• [Items]:
___

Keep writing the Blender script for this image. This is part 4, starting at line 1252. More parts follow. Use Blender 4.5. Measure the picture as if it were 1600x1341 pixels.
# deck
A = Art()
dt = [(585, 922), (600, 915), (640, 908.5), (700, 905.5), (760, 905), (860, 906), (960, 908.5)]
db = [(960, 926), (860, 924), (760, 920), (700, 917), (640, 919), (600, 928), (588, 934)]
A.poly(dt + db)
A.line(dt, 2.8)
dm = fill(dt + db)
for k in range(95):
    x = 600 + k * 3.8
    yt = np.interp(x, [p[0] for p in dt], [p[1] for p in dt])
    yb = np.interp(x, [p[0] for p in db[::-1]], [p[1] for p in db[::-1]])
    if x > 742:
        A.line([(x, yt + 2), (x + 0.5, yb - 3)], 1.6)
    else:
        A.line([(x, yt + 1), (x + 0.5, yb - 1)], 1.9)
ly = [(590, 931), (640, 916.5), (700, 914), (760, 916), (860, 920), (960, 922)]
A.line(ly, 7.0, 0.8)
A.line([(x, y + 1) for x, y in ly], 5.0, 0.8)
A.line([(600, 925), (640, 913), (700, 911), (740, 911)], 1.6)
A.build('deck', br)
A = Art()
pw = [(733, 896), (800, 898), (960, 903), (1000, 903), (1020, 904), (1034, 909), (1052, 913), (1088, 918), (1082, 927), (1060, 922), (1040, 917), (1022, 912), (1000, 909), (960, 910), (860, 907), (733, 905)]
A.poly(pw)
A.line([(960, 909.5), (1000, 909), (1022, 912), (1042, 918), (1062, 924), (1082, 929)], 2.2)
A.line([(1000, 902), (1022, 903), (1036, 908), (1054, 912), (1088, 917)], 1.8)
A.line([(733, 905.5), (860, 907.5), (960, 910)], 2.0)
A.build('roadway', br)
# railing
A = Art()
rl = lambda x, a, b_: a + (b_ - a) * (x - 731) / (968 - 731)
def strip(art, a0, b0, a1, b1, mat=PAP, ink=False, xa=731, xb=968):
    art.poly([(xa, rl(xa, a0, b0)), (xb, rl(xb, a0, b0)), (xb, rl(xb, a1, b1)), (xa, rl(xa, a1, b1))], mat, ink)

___

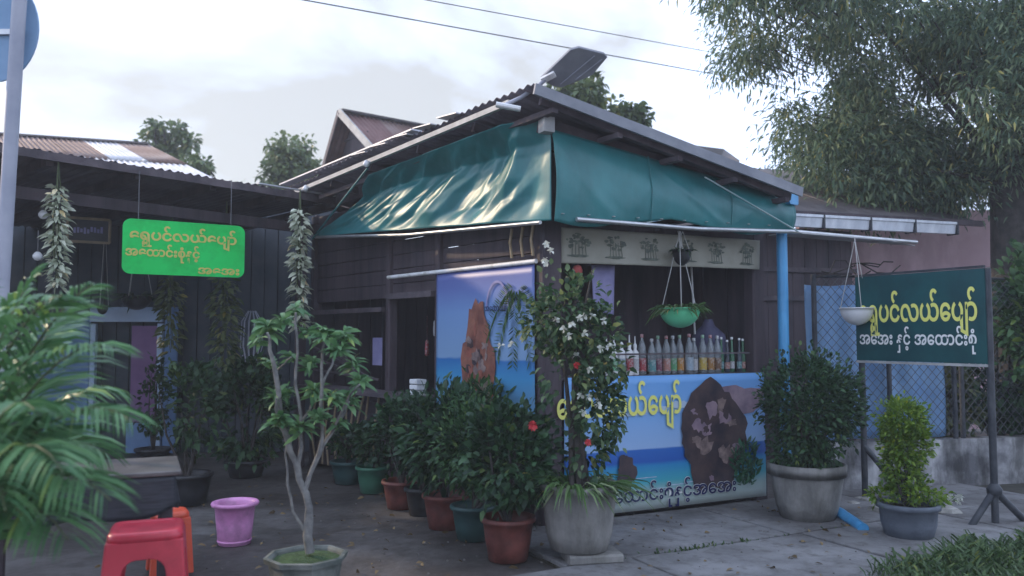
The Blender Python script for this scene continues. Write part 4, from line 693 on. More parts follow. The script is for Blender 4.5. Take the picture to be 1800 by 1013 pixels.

___

Print exactly the lines above from the one with "Keep writing the" to the one with "b1))], mat, ink)", including both.

Keep writing the Blender script for this image. This is part 4, starting at line 1252. More parts follow. Use Blender 4.5. Measure the picture as if it were 1600x1341 pixels.
# deck
A = Art()
dt = [(585, 922), (600, 915), (640, 908.5), (700, 905.5), (760, 905), (860, 906), (960, 908.5)]
db = [(960, 926), (860, 924), (760, 920), (700, 917), (640, 919), (600, 928), (588, 934)]
A.poly(dt + db)
A.line(dt, 2.8)
dm = fill(dt + db)
for k in range(95):
    x = 600 + k * 3.8
    yt = np.interp(x, [p[0] for p in dt], [p[1] for p in dt])
    yb = np.interp(x, [p[0] for p in db[::-1]], [p[1] for p in db[::-1]])
    if x > 742:
        A.line([(x, yt + 2), (x + 0.5, yb - 3)], 1.6)
    else:
        A.line([(x, yt + 1), (x + 0.5, yb - 1)], 1.9)
ly = [(590, 931), (640, 916.5), (700, 914), (760, 916), (860, 920), (960, 922)]
A.line(ly, 7.0, 0.8)
A.line([(x, y + 1) for x, y in ly], 5.0, 0.8)
A.line([(600, 925), (640, 913), (700, 911), (740, 911)], 1.6)
A.build('deck', br)
A = Art()
pw = [(733, 896), (800, 898), (960, 903), (1000, 903), (1020, 904), (1034, 909), (1052, 913), (1088, 918), (1082, 927), (1060, 922), (1040, 917), (1022, 912), (1000, 909), (960, 910), (860, 907), (733, 905)]
A.poly(pw)
A.line([(960, 909.5), (1000, 909), (1022, 912), (1042, 918), (1062, 924), (1082, 929)], 2.2)
A.line([(1000, 902), (1022, 903), (1036, 908), (1054, 912), (1088, 917)], 1.8)
A.line([(733, 905.5), (860, 907.5), (960, 910)], 2.0)
A.build('roadway', br)
# railing
A = Art()
rl = lambda x, a, b_: a + (b_ - a) * (x - 731) / (968 - 731)
def strip(art, a0, b0, a1, b1, mat=PAP, ink=False, xa=731, xb=968):
    art.poly([(xa, rl(xa, a0, b0)), (xb, rl(xb, a0, b0)), (xb, rl(xb, a1, b1)), (xa, rl(xa, a1, b1))], mat, ink)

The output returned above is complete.